Cet essai de 85 pages, publié par Gérald Godin (Parti pris) et Gaston Miron (l’Hexagone), réussit à refaire le parcours de l’histoire québécoise et à envisager un avenir viable pour son peuple. À la croisée des chemins, tandis que la question de l’indépendantisme est sur toutes les lèvres, Vadeboncœur publie une œuvre d’une pertinence et d’une actualité toujours déconcertantes.
Ce petit livre, à peu près inconnu, a transformé à jamais ma vision du Québec et de son futur.

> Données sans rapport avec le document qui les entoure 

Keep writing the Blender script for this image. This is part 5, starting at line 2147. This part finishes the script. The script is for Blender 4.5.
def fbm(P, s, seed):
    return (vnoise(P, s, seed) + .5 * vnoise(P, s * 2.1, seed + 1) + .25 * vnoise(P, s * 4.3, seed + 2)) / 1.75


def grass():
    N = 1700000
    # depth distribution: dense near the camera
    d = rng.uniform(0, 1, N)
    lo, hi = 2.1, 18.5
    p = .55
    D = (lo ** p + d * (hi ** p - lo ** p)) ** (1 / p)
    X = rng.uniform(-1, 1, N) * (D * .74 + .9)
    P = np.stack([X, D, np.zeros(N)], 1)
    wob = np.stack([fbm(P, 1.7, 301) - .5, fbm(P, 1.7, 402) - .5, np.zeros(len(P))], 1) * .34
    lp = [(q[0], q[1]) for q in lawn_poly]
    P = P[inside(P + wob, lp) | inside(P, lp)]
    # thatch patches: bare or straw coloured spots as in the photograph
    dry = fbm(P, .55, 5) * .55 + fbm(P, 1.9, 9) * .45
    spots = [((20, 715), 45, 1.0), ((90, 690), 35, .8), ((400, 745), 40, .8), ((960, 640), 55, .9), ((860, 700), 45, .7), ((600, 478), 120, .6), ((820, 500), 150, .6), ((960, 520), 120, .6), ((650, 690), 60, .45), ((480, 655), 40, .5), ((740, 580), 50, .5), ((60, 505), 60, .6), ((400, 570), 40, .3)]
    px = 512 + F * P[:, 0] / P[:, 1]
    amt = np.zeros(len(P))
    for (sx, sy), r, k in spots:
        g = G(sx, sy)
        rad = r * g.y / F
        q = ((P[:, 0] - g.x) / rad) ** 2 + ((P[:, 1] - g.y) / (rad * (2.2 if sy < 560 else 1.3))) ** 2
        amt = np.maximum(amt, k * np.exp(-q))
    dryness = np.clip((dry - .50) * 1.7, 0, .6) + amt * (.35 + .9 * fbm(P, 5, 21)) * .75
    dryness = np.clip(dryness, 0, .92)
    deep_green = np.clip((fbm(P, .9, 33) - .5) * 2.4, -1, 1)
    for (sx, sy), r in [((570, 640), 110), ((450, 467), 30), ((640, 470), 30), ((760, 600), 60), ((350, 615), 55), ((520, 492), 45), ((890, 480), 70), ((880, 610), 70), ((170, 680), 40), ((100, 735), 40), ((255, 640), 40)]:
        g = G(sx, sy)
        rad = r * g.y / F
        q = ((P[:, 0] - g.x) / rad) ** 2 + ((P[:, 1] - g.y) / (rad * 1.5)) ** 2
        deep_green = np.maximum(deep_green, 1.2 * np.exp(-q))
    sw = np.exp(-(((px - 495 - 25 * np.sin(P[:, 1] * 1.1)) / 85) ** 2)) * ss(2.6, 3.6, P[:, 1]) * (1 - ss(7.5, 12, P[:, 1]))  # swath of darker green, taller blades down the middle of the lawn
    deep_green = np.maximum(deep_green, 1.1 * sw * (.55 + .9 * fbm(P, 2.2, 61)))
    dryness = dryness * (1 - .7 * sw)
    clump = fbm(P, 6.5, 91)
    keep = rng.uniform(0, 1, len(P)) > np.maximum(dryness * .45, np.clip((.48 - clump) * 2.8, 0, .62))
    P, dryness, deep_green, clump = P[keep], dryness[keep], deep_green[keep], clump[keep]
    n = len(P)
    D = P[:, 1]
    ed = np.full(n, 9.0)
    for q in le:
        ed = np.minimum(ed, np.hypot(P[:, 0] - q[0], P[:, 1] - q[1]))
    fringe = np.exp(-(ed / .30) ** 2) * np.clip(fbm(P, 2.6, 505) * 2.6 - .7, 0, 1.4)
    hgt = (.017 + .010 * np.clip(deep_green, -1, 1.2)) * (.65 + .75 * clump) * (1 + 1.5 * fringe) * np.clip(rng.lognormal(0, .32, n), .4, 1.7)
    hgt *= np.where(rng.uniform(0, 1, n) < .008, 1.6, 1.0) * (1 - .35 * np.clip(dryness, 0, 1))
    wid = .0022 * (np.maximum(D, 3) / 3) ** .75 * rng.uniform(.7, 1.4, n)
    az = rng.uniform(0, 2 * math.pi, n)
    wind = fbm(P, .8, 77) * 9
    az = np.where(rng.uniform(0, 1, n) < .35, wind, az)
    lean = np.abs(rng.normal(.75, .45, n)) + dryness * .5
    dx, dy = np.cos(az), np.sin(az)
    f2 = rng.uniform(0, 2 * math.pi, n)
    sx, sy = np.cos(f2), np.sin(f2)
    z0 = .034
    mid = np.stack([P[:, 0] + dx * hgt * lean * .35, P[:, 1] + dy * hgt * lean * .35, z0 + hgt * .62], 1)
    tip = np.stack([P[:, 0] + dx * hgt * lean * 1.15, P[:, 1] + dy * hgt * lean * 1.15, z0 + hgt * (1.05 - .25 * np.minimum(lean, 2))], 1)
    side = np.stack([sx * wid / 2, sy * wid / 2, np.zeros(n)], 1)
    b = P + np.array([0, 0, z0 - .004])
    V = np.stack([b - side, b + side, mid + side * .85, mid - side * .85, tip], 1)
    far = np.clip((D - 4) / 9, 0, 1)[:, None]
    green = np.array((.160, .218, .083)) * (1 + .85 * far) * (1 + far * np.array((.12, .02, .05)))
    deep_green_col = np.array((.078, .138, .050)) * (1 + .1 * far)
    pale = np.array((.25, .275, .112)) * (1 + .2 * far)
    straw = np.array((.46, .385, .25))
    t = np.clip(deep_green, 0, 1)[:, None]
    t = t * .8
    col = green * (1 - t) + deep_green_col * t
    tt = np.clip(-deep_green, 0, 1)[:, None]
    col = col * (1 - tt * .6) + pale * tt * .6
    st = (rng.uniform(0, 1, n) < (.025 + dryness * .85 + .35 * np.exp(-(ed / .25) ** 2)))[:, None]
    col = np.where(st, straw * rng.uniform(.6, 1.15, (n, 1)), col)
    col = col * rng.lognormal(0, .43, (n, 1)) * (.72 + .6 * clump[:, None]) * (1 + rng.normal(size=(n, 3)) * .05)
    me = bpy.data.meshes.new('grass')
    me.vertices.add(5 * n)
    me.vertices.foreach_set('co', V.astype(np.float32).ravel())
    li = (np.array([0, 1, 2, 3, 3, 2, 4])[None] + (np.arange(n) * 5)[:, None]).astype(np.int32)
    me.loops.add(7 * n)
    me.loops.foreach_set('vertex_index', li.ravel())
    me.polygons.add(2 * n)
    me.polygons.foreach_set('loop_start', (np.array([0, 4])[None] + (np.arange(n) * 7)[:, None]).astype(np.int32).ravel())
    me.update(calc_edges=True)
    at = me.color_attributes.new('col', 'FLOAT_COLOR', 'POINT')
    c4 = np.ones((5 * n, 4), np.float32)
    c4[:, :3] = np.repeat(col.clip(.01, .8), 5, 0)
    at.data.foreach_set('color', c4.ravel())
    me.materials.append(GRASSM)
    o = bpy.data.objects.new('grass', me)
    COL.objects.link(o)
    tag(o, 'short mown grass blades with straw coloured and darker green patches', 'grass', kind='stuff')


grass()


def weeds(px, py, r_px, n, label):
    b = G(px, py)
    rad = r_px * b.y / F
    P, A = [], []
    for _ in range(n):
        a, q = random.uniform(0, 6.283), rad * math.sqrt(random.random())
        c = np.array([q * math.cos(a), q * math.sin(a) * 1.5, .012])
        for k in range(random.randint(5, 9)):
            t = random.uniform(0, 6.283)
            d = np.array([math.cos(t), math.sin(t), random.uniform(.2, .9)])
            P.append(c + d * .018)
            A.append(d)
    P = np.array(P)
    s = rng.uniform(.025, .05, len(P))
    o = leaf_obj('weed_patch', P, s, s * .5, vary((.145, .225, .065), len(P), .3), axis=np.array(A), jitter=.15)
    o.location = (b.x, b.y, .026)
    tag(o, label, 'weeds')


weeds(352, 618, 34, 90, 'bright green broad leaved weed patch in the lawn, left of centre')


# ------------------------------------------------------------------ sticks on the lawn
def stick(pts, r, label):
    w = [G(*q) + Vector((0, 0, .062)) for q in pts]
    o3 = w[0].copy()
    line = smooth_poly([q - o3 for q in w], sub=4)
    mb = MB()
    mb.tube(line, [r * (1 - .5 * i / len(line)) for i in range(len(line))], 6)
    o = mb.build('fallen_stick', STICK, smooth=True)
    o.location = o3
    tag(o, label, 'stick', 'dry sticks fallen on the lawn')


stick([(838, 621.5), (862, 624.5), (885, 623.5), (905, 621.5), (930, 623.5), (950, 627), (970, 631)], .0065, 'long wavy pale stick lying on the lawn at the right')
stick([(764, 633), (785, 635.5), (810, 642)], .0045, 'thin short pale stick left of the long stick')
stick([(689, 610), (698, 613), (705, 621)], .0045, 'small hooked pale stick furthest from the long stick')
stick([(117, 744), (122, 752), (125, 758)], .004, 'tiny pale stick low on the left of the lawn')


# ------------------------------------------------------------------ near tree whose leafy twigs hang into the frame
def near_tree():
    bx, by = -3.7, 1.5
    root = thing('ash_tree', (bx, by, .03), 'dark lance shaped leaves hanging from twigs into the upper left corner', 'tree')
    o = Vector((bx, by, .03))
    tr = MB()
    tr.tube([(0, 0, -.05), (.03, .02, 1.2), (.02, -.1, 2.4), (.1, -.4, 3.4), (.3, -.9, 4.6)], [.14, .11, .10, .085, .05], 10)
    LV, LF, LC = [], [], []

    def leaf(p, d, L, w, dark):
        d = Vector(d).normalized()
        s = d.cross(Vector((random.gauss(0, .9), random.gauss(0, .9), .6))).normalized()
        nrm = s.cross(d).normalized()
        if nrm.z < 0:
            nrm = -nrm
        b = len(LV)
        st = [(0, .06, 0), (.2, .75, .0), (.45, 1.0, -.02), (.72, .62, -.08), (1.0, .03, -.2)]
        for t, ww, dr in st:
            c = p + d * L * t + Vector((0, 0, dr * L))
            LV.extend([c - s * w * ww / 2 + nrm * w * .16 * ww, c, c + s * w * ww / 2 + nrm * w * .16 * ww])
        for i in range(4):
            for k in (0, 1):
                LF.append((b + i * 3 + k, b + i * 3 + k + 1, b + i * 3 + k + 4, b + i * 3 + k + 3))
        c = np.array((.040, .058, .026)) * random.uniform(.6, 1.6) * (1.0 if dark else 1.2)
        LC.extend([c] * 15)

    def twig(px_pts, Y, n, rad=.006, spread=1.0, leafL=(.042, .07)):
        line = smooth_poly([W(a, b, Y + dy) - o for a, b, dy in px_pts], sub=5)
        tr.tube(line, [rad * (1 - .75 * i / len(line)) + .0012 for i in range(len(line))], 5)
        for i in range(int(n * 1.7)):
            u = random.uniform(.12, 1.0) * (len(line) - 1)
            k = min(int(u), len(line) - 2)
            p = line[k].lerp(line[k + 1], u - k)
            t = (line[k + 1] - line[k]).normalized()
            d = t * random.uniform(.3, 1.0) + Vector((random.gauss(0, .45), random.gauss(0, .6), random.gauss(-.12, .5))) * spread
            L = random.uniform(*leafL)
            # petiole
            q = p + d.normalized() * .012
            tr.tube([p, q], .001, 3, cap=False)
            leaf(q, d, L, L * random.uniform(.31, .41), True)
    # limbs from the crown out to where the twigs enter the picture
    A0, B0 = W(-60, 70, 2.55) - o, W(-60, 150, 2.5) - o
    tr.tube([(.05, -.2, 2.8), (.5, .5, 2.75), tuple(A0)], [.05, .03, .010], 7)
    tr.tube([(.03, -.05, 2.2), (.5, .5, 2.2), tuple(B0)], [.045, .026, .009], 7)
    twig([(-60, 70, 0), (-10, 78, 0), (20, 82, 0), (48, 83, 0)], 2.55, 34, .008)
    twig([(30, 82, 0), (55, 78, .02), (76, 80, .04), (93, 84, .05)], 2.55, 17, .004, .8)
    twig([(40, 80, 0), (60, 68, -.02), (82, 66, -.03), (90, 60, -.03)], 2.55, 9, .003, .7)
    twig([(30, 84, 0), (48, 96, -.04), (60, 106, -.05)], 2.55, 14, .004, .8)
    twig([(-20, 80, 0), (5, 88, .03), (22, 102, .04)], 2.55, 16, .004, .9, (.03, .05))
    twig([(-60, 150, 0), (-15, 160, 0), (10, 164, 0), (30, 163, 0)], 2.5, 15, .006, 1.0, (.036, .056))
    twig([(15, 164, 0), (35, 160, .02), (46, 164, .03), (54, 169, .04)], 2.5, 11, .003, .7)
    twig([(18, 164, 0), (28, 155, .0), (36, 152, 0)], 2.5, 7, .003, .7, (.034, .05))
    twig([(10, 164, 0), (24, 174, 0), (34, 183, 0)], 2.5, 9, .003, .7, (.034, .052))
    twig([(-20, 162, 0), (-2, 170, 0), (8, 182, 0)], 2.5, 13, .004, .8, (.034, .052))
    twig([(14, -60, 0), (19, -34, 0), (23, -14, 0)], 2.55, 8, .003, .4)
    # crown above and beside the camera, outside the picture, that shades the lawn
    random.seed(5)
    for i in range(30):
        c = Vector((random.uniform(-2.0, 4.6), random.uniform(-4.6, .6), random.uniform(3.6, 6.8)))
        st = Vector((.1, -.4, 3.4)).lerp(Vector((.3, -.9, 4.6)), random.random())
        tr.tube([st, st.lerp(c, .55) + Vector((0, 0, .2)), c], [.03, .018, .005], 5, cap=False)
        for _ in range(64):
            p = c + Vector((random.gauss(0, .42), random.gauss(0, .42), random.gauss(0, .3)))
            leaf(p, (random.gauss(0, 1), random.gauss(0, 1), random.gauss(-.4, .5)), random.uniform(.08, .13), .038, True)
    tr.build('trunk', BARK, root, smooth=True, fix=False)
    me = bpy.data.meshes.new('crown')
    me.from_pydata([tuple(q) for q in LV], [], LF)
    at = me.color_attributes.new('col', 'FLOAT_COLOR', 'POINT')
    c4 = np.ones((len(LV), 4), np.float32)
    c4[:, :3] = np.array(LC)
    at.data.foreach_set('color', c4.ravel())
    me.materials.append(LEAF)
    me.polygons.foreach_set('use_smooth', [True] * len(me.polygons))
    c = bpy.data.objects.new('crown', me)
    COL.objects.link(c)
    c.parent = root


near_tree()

» Avec la participation de Jonathan Livernois
Bartleby est le titre d’une nouvelle publiée en 1853. Elle porte le nom de son personnage principal, un scribe singulier imaginé par Herman Melville et embauché par un patron à Wall Street. S’il se montre un «bon employé» au début, il se met ensuite à refuser d’exécuter certaines tâches, très poliment, mais fermement par ces quelques mots : «J’aimerais mieux pas» (I would prefer not to). À partir du moment où une brèche est ouverte dans l’obéissance qu’on attend de lui, l’histoire bascule, les «j’aimerais mieux pas» se succèdent privant peu à peu le patron de son pouvoir. Une fois qu’on a croisé Bartleby, on ne peut plus l’oublier. Il a d’ailleurs été étudié par plusieurs théoriciens, dont Deleuze, qui ont vu en lui une figure de la fuite.
Nous verrons au contraire comment Bartleby occupe l’espace, refusant définitivement de quitter les lieux en ne tenant aucun compte de son renvoi. Lorsque la menace suprême du capitalisme n’a plus aucun effet sur l’employé, que devient ce système? C’est une des questions que soulèvera ce cours.